* BEGIN DATA SECTION *

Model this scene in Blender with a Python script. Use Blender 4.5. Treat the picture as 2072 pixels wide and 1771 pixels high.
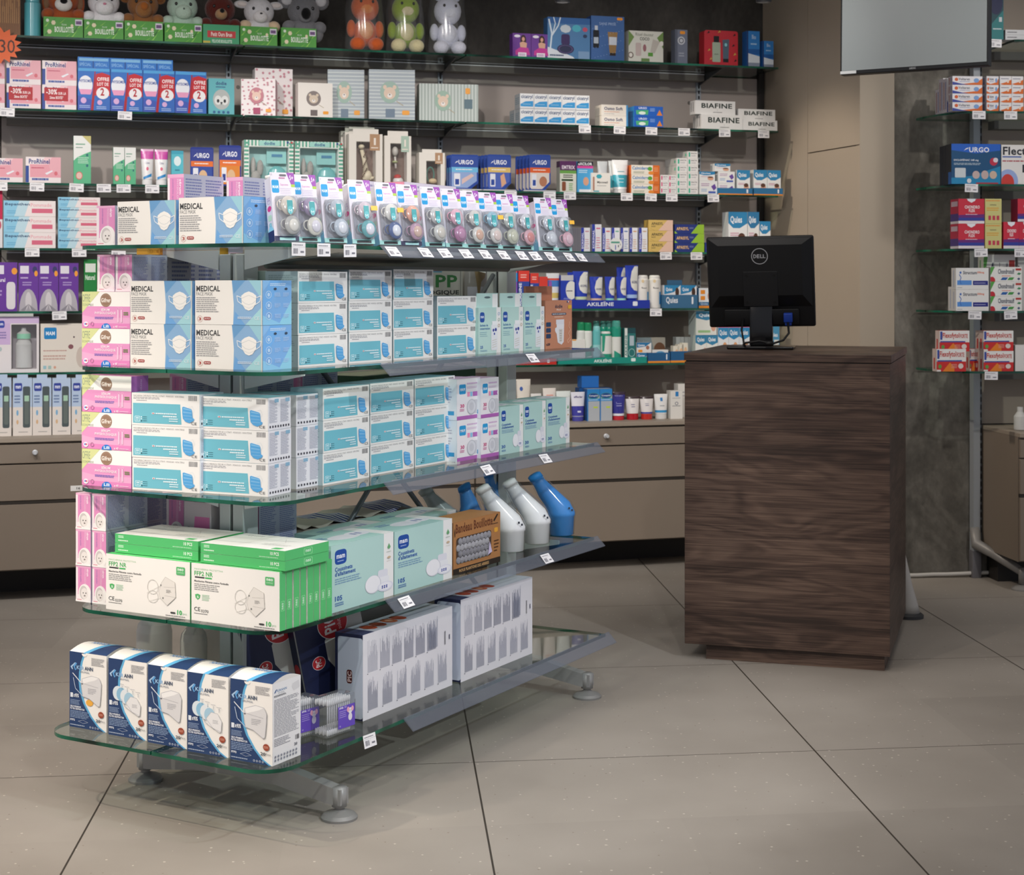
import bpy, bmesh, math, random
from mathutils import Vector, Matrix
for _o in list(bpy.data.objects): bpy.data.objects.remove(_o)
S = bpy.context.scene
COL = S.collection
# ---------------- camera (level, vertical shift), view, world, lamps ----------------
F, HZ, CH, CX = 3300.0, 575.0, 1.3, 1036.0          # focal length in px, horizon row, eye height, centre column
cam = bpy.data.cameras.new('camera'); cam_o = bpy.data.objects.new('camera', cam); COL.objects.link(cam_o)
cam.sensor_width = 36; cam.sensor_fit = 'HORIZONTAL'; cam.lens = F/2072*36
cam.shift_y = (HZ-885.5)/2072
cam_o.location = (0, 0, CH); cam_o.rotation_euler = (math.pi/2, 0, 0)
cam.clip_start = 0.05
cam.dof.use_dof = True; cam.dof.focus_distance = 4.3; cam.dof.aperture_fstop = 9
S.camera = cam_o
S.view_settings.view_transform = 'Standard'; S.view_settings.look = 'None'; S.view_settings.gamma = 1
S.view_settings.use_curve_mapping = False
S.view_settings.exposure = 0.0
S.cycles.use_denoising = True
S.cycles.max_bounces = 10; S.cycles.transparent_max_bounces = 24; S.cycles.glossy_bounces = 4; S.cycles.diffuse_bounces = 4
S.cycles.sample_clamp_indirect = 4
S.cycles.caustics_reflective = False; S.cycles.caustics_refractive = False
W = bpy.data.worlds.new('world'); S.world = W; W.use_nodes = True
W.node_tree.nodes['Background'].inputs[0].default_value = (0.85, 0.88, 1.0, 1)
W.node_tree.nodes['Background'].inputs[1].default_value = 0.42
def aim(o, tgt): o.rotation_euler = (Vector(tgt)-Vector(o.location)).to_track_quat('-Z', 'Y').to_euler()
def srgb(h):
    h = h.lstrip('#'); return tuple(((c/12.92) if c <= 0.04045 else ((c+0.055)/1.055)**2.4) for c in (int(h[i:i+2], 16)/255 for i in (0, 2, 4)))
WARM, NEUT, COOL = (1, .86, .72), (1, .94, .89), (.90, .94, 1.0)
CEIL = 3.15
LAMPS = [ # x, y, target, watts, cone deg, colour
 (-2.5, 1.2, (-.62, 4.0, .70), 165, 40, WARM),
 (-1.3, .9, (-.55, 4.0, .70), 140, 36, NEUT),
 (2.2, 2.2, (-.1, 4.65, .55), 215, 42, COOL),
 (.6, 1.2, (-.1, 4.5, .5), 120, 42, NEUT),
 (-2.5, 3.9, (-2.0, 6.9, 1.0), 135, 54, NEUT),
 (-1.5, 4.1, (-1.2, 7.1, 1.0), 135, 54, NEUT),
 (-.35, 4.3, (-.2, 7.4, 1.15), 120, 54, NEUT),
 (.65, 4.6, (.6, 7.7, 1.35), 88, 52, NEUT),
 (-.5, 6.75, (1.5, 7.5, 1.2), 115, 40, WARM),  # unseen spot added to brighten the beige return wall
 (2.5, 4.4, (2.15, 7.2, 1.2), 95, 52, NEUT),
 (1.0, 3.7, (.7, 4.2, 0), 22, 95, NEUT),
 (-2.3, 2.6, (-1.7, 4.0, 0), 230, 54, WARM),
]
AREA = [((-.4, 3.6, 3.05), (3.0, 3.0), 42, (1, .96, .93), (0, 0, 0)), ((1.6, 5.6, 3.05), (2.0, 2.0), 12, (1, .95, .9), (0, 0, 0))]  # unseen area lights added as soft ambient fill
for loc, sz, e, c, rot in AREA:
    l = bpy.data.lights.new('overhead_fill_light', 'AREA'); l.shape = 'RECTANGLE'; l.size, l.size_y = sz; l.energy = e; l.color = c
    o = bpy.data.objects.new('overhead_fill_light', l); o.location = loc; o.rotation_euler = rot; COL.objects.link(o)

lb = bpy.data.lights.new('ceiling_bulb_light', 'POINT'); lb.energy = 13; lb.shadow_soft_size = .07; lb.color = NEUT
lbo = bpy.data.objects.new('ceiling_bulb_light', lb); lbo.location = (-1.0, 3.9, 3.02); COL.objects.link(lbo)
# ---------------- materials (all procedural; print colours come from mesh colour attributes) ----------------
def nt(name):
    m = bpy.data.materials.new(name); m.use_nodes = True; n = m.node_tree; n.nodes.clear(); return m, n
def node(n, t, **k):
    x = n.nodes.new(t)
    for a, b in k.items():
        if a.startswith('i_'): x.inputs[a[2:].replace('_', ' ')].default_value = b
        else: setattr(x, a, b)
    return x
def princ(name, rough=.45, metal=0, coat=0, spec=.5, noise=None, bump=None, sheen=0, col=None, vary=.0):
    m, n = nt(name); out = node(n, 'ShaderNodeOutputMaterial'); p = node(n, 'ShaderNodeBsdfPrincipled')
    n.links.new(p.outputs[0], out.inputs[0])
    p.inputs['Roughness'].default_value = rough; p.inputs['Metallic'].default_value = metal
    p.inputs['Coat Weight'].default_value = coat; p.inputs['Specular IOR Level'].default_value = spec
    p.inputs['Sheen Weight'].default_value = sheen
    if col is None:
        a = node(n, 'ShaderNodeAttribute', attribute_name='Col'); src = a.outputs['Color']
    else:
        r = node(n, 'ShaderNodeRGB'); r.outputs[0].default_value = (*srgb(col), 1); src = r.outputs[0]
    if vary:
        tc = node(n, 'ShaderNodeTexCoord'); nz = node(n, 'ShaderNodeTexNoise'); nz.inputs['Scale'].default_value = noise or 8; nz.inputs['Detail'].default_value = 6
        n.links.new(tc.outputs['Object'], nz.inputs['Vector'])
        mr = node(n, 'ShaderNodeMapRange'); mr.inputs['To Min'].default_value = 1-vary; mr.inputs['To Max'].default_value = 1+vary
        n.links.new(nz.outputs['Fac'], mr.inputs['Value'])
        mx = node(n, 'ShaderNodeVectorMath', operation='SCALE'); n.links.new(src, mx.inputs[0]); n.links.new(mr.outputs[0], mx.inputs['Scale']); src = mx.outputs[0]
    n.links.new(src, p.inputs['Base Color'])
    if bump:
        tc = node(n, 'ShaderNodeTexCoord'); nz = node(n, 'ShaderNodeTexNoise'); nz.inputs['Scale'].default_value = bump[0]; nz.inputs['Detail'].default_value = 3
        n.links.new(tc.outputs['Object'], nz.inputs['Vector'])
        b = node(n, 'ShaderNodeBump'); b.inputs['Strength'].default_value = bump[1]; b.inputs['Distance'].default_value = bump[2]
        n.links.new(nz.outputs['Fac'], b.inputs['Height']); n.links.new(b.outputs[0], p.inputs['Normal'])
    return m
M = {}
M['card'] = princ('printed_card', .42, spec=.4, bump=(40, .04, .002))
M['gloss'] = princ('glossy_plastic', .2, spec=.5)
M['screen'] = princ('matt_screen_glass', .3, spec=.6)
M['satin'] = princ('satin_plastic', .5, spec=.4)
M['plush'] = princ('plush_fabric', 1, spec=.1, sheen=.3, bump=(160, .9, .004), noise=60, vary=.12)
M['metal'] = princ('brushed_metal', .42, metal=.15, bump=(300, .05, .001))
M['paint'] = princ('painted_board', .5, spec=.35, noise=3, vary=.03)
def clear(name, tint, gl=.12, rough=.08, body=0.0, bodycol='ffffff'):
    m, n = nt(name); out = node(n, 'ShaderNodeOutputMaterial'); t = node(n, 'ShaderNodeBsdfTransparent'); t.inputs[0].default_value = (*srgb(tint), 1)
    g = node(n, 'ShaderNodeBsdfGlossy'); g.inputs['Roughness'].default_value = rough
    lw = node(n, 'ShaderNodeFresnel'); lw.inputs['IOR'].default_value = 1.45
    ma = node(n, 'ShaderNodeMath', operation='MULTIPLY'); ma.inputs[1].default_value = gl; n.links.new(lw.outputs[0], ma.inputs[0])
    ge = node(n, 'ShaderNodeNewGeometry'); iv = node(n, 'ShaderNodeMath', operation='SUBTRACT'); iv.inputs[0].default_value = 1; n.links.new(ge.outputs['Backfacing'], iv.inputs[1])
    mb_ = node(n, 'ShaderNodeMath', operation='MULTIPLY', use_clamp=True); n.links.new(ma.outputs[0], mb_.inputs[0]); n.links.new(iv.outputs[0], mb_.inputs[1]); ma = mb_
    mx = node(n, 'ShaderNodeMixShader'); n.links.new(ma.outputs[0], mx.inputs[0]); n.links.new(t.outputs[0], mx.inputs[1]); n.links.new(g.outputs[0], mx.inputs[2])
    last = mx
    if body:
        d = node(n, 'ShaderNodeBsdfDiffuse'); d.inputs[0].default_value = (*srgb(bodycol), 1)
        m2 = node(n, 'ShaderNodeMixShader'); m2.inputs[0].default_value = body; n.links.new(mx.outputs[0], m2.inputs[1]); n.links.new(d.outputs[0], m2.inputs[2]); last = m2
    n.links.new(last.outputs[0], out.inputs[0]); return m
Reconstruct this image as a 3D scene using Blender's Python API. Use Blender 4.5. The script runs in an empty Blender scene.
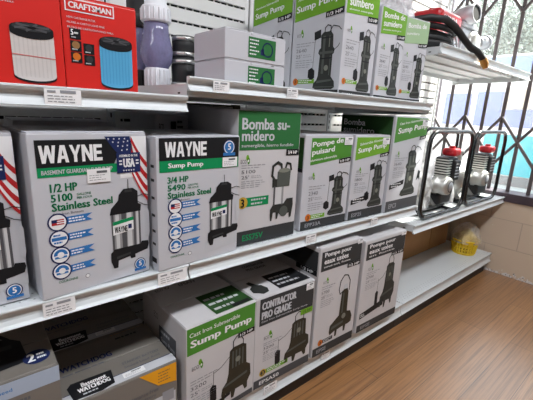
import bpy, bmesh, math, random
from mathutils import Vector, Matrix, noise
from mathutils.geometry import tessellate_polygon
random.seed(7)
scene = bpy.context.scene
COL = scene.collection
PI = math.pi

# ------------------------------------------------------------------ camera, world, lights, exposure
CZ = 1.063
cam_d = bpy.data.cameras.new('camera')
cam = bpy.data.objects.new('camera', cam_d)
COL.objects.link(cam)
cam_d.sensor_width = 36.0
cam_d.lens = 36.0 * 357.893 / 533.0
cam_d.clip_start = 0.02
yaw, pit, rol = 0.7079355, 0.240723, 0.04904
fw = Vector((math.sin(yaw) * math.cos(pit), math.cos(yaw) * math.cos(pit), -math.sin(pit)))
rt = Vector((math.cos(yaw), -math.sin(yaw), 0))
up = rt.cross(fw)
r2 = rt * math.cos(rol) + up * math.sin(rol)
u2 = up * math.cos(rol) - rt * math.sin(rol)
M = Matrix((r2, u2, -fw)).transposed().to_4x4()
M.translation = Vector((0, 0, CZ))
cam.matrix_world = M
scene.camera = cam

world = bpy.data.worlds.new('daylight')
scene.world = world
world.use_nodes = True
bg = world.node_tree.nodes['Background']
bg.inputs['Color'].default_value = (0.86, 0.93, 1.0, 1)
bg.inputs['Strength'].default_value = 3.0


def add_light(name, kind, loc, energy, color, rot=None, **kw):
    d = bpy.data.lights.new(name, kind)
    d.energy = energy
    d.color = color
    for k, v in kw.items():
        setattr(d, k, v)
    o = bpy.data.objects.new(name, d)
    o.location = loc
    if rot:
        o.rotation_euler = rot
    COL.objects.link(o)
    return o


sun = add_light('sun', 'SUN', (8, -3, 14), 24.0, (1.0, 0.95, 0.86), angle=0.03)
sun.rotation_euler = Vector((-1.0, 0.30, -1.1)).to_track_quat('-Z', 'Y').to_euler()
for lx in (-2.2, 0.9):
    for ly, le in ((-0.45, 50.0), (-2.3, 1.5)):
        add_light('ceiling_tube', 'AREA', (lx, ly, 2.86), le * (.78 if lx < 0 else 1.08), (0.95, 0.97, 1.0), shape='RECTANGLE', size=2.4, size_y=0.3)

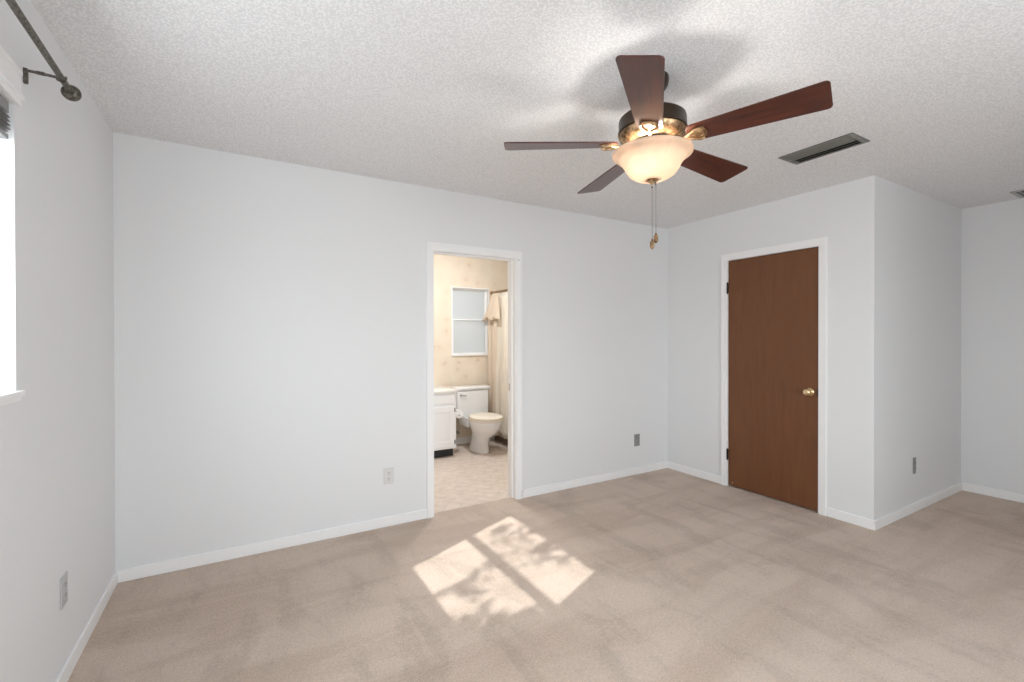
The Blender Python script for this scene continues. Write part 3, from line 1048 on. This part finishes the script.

* END DATA SECTION *

• **TASK TO COMPLETE**: Of the lines above, copy only those from the one holding "Reconstruct this image" to the one holding "PI = math.pi", both included, and exclude every image.

• **ANSWER TO THE PROBLEM**:
Reconstruct this image as a 3D scene using Blender's Python API. Use Blender 4.5. The script runs in an empty Blender scene.
import bpy, bmesh, math, random
from mathutils import Vector, Matrix, noise
from mathutils.geometry import tessellate_polygon
random.seed(7)
scene = bpy.context.scene
COL = scene.collection
PI = math.pi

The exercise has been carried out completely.